[TO BE DONE] Return exactly the listing's lines, from its first line to the line holding "R = math.radians", ends included.

[MATERIAL PROVIDED]
— Begin —

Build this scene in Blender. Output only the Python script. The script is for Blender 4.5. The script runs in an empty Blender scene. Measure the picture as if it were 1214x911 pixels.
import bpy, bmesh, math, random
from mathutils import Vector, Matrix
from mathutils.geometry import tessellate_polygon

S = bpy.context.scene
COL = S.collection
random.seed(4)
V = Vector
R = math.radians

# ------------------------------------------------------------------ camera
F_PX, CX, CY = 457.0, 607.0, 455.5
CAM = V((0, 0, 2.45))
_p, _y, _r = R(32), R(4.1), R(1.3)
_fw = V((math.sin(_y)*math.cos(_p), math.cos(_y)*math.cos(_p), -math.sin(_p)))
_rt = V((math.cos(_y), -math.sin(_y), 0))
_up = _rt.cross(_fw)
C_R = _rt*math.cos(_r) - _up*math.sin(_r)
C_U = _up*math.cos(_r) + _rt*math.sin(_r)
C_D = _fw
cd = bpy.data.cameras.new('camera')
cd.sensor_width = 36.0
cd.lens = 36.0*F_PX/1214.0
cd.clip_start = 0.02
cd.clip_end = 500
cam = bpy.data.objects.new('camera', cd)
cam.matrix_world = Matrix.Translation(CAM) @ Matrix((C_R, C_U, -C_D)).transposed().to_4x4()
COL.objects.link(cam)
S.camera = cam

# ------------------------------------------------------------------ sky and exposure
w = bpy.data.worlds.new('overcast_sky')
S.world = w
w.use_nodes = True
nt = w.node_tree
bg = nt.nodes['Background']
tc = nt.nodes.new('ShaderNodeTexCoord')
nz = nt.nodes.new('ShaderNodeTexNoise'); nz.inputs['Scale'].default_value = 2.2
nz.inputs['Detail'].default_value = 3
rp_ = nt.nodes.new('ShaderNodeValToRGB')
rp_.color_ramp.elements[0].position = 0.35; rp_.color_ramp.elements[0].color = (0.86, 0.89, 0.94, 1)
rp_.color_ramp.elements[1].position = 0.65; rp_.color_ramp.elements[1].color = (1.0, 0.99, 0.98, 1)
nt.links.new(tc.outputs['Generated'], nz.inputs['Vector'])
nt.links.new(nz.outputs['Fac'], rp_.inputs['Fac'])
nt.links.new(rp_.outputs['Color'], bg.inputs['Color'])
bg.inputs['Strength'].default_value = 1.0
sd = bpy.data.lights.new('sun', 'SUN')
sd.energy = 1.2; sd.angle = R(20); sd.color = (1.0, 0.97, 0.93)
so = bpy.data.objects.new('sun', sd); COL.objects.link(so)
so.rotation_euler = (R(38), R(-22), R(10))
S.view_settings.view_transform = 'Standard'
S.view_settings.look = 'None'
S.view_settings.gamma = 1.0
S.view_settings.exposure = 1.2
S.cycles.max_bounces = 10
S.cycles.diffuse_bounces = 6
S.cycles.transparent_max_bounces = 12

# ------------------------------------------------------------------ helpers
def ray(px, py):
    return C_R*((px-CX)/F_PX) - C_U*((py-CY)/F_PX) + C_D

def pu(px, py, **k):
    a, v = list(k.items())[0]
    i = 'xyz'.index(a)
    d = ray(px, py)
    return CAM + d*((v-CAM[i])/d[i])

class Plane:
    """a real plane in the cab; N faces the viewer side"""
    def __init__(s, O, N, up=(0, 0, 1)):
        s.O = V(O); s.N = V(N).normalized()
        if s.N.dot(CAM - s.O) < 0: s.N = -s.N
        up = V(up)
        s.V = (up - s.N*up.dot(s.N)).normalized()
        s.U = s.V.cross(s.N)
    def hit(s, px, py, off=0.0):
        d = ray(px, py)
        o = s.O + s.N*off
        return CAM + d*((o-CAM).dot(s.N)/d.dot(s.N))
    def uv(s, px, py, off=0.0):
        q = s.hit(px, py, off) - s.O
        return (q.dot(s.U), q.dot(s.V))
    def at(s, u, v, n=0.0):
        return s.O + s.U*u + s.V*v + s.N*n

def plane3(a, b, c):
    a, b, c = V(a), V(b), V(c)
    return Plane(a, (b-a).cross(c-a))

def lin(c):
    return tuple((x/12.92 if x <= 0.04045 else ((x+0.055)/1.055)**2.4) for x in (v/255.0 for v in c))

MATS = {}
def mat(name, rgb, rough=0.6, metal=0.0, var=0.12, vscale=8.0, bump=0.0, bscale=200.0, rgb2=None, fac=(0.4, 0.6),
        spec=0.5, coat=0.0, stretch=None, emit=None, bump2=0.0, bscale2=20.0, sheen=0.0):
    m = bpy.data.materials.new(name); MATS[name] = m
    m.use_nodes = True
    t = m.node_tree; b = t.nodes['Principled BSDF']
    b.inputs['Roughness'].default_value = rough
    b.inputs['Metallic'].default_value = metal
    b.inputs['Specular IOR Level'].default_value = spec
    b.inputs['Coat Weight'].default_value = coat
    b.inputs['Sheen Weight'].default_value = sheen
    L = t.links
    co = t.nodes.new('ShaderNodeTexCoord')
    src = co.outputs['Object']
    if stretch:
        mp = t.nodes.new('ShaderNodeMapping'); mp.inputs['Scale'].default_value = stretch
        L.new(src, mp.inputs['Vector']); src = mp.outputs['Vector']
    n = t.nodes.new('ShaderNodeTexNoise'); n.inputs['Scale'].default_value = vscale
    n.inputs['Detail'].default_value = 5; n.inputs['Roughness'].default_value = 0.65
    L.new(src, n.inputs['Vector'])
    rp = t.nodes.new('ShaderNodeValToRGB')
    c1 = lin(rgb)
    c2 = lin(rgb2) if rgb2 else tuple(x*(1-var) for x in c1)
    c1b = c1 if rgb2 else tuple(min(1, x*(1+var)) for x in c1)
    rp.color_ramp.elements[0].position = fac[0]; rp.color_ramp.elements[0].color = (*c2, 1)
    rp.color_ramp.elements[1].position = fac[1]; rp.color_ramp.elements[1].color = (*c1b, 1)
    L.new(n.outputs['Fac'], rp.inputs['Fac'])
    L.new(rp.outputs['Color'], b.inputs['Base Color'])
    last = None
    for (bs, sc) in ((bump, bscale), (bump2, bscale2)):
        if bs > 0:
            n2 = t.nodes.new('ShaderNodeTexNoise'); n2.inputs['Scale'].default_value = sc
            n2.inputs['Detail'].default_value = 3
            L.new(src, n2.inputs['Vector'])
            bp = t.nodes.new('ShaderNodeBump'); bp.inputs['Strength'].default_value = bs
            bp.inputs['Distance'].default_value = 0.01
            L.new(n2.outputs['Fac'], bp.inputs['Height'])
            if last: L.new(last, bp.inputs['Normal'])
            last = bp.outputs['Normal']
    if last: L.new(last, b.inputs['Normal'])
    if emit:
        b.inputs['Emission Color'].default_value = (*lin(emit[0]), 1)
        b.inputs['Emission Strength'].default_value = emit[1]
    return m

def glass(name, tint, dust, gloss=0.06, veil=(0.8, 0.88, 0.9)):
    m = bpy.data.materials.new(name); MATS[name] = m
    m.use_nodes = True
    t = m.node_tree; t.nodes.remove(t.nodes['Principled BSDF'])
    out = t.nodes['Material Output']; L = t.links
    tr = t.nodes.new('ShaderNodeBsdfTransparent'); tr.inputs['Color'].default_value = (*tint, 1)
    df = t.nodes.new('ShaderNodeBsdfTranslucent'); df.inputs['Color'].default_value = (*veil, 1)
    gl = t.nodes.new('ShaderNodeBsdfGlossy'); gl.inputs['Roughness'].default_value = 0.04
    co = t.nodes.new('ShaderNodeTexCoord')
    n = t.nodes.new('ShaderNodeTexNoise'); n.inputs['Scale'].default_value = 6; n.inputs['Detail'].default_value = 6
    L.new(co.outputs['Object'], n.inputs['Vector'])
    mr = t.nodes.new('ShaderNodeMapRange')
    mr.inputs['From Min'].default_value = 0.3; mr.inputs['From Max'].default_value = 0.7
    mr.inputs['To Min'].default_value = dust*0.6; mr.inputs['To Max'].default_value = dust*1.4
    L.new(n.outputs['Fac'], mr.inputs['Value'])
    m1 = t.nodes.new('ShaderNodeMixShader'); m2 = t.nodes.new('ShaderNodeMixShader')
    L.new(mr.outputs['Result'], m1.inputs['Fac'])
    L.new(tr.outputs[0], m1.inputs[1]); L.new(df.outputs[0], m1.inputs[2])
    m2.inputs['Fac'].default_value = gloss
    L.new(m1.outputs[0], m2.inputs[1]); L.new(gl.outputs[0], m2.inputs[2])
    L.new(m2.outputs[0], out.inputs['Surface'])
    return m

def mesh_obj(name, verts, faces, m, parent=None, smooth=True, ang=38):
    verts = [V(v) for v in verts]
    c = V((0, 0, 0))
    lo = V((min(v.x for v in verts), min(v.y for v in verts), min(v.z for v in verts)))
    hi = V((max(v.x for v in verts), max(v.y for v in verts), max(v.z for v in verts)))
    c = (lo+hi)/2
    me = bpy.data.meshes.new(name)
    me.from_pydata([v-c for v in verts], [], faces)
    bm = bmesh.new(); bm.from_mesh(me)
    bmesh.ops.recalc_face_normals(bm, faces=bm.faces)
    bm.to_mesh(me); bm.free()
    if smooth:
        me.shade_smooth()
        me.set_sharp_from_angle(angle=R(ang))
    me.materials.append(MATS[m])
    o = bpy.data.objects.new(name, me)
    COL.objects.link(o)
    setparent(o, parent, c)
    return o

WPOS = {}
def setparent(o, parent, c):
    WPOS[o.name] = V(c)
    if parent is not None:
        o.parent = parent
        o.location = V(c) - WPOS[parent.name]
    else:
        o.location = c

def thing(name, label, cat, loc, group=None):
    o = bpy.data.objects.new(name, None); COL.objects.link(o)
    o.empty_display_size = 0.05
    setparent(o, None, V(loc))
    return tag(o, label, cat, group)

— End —

[TASK ANSWER]
Build this scene in Blender. Output only the Python script. The script is for Blender 4.5. The script runs in an empty Blender scene. Measure the picture as if it were 1214x911 pixels.
import bpy, bmesh, math, random
from mathutils import Vector, Matrix
from mathutils.geometry import tessellate_polygon

S = bpy.context.scene
COL = S.collection
random.seed(4)
V = Vector
R = math.radians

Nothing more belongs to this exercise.